What We're Listening For on On The Third Day
- Energy for starters. What could be more important than the life of the music?
- Then: presence and immediacy. The vocals aren't "back there" somewhere, lost in the mix. They're front and center where any recording engineer worth his salt would put them.
- The Big Sound comes next -- wall to wall, lots of depth, huge space, three-dimensionality, all that sort of thing.
- Then transient information -- fast, clear, sharp attacks, not the smear and thickness so common to these LPs.
- Tight punchy bass -- which ties in with good transient information, also the issue of frequency extension further down.
- Next: transparency -- the quality that allows you to hear deep into the soundfield, showing you the space and air around all the instruments.

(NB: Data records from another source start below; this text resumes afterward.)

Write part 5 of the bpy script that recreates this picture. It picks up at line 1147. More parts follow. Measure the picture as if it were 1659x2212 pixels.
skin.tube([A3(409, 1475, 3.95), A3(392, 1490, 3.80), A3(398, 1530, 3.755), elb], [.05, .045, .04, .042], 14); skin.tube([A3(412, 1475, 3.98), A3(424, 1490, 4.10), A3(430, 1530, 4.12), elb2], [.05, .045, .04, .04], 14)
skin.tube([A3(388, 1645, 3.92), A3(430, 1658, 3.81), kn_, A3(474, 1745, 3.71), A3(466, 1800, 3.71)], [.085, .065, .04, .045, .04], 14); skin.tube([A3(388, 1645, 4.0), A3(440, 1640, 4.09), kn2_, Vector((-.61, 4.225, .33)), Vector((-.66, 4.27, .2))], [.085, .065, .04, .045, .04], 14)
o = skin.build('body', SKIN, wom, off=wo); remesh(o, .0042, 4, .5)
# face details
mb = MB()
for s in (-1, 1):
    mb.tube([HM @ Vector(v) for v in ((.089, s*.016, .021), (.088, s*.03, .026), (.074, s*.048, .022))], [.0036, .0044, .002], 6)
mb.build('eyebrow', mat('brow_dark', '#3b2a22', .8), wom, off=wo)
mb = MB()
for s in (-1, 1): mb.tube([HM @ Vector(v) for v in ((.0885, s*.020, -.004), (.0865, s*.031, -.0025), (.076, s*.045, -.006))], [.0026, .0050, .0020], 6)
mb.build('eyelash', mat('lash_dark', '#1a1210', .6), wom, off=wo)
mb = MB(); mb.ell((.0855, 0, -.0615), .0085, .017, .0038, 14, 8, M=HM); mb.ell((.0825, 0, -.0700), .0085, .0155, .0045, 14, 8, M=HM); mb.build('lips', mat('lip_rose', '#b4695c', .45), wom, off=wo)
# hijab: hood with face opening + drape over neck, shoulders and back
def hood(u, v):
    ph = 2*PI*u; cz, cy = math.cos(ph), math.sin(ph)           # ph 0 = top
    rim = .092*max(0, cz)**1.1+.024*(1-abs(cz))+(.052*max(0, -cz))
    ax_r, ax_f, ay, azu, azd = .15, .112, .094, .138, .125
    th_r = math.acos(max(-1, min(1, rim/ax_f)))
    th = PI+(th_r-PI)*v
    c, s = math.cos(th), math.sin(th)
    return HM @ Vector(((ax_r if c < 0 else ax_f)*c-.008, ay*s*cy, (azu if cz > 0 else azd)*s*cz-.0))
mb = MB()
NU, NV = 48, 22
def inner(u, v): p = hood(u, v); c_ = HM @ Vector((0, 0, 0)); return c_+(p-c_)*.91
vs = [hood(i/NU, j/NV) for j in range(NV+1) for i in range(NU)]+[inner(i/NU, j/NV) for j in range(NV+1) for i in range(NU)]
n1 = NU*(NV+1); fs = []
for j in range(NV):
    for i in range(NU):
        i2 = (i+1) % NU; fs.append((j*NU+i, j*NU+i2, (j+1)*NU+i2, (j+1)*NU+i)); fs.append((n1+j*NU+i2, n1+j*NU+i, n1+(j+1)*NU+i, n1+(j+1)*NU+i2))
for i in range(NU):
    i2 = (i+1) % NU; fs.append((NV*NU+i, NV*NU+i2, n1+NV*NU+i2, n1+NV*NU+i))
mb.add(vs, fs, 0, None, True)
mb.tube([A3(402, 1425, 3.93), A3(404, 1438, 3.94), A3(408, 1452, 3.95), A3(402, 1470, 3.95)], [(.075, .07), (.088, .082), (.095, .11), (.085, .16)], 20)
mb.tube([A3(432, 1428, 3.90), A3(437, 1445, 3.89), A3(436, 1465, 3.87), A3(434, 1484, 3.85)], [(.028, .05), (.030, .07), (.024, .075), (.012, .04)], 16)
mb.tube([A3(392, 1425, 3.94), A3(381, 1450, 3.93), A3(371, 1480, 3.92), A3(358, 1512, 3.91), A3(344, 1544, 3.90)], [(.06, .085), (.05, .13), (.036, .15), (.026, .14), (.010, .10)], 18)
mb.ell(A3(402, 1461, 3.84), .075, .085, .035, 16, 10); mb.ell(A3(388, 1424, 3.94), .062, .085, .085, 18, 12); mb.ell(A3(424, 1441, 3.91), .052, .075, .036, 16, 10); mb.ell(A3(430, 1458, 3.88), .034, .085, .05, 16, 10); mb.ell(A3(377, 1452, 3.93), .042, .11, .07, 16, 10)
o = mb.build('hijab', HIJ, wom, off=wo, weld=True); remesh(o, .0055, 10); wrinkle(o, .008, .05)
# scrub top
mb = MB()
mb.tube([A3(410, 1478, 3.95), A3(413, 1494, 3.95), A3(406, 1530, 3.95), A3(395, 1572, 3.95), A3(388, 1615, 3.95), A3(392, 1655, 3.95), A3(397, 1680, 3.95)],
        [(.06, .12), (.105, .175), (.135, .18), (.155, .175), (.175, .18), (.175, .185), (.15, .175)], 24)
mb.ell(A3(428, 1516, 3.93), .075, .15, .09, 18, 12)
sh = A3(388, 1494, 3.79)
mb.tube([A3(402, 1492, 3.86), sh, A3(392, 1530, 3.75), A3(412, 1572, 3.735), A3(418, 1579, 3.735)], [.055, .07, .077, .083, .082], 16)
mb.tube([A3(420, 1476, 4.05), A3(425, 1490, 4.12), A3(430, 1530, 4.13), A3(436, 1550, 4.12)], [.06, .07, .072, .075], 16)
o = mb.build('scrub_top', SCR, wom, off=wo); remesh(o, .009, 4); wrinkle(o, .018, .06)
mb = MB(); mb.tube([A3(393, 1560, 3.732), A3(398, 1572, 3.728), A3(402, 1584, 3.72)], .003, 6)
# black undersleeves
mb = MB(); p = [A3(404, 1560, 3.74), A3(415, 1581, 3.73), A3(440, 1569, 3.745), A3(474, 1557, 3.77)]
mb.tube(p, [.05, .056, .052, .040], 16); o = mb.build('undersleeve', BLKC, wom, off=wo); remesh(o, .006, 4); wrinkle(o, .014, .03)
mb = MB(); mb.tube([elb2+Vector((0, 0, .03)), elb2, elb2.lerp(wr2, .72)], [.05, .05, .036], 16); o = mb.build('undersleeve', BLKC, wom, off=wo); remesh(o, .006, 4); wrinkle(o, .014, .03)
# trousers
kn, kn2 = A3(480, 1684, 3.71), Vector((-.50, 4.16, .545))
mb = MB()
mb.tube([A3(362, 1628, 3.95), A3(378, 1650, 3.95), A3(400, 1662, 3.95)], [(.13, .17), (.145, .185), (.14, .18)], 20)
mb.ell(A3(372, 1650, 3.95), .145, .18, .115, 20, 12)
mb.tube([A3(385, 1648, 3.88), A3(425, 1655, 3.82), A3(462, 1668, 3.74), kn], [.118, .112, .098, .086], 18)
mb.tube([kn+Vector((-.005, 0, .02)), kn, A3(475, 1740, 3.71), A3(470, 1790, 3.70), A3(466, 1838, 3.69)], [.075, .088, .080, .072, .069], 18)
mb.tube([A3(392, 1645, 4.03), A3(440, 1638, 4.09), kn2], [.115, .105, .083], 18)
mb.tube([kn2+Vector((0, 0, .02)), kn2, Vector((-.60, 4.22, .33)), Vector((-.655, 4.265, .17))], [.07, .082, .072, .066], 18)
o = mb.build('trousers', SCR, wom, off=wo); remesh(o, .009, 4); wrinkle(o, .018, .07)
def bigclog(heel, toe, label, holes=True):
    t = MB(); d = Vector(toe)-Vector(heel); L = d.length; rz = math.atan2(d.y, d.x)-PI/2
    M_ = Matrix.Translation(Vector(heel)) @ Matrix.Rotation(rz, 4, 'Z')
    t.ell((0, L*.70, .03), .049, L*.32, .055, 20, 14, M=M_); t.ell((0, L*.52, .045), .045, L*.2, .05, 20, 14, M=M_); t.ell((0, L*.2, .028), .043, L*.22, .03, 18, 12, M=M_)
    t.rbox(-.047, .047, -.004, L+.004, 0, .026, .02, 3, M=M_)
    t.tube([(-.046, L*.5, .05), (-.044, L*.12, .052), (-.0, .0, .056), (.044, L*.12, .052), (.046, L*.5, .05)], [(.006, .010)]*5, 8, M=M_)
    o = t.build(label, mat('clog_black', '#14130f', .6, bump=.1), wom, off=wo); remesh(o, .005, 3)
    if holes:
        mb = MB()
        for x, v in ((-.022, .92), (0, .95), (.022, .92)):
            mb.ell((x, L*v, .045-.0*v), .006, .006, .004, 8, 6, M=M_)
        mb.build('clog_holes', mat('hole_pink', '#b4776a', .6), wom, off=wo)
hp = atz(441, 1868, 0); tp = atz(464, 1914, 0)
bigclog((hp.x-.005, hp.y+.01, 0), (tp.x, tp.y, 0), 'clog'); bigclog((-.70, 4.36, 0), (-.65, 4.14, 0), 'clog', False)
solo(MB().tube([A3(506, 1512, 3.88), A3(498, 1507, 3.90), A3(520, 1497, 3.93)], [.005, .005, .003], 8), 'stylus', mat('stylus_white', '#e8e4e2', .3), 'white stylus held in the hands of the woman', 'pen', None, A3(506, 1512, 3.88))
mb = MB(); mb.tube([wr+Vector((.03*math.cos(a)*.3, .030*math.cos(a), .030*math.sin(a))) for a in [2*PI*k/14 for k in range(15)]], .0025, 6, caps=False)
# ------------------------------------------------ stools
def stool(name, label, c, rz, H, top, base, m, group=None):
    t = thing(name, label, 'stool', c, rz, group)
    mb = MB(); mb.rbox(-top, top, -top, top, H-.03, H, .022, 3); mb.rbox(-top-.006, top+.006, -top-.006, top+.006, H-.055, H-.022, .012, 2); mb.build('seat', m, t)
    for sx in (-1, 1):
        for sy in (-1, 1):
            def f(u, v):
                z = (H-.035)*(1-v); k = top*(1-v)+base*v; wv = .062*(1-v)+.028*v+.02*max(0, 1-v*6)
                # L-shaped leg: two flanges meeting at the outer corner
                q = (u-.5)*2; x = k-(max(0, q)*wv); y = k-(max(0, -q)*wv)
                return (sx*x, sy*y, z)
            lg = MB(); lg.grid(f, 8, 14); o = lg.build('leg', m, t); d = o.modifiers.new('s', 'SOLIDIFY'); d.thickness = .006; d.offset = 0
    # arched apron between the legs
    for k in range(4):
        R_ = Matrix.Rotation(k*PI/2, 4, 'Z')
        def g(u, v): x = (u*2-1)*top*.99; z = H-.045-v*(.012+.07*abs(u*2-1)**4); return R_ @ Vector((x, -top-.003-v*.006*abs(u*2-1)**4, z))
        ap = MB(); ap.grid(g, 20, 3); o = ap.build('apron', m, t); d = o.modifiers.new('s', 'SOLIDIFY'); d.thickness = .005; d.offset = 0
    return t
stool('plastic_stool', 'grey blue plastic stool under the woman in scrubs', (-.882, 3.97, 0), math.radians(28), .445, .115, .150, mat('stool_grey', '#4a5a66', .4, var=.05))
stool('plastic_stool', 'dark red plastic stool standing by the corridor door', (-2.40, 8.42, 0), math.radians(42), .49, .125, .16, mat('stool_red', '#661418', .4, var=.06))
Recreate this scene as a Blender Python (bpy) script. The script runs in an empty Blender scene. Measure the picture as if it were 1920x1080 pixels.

- Extend the top and bottom and voila, you have The Real Thing -- an honest to goodness Hot Stamper.
Vinyl Condition
Mint Minus Minus is about as quiet as any vintage pressing will play, and since only the right vintage pressings have any hope of sounding good on this album, that will most often be the playing condition of the copies we sell. (The copies that are even a bit noisier get listed on the site are seriously reduced prices or traded back in to the local record stores we shop at.)
Those of you looking for quiet vinyl will have to settle for the sound of other pressings and Heavy Vinyl reissues, purchased elsewhere of course as we have no interest in selling records that don't have the vintage analog magic of these wonderful recordings.
If you want to make the trade-off between bad sound and quiet surfaces with whatever Heavy Vinyl pressing might be available, well, that's certainly your prerogative, but we can't imagine losing what's good about this music -- the size, the energy, the presence, the clarity, the weight -- just to hear it with less background noise.
Side One
- Ocean Breakup / King Of The Universe
- Bluebird Is Dead
- Oh No Not Susan
- New World Rising / Ocean Breakup Reprise
- Showdown
Side Two
- Daybreaker
- Ma-Ma-Ma Belle
- Dreaming Of 4000
- In The Hall Of The Mountain King
AMG Review
Electric Light Orchestra's third album showed a marked advancement, with a fuller, more cohesive sound from the band as a whole and major improvements in Jeff Lynne's singing and songwriting. This is where the band took on its familiar sound, Lynne's voice suddenly showing an attractive expressiveness reminiscent of John Lennon in his early solo years, and also sporting a convincing white British soulful quality that was utterly lacking earlier.
Billboard
The ELO's blending of rock drums, pop violins, a semiclassical feel in the sweep of these same violins, the midrange colors of the cello, and a vocal blend that reminds one of the Beatles in their sophisticated studio days, makes up all the key elements in their music.
Take "New World Rising"; it's got strumming strings in tempo with the snare drum, swirling Moog effects, and a plunking cello that leads into the voices. There are sudden stops and other enervating keys to the arrangement. It's spectacular listening. There is a cogent blending of what sounds like classical oriented strings with the contemporary rhythm patterns.
"Dreaming of 4000" is spectacular with its echo-framed vocal effect -- a gimmick that blends with the pizzicato and swirling strings. The musicianship is vastly superior to the vocals.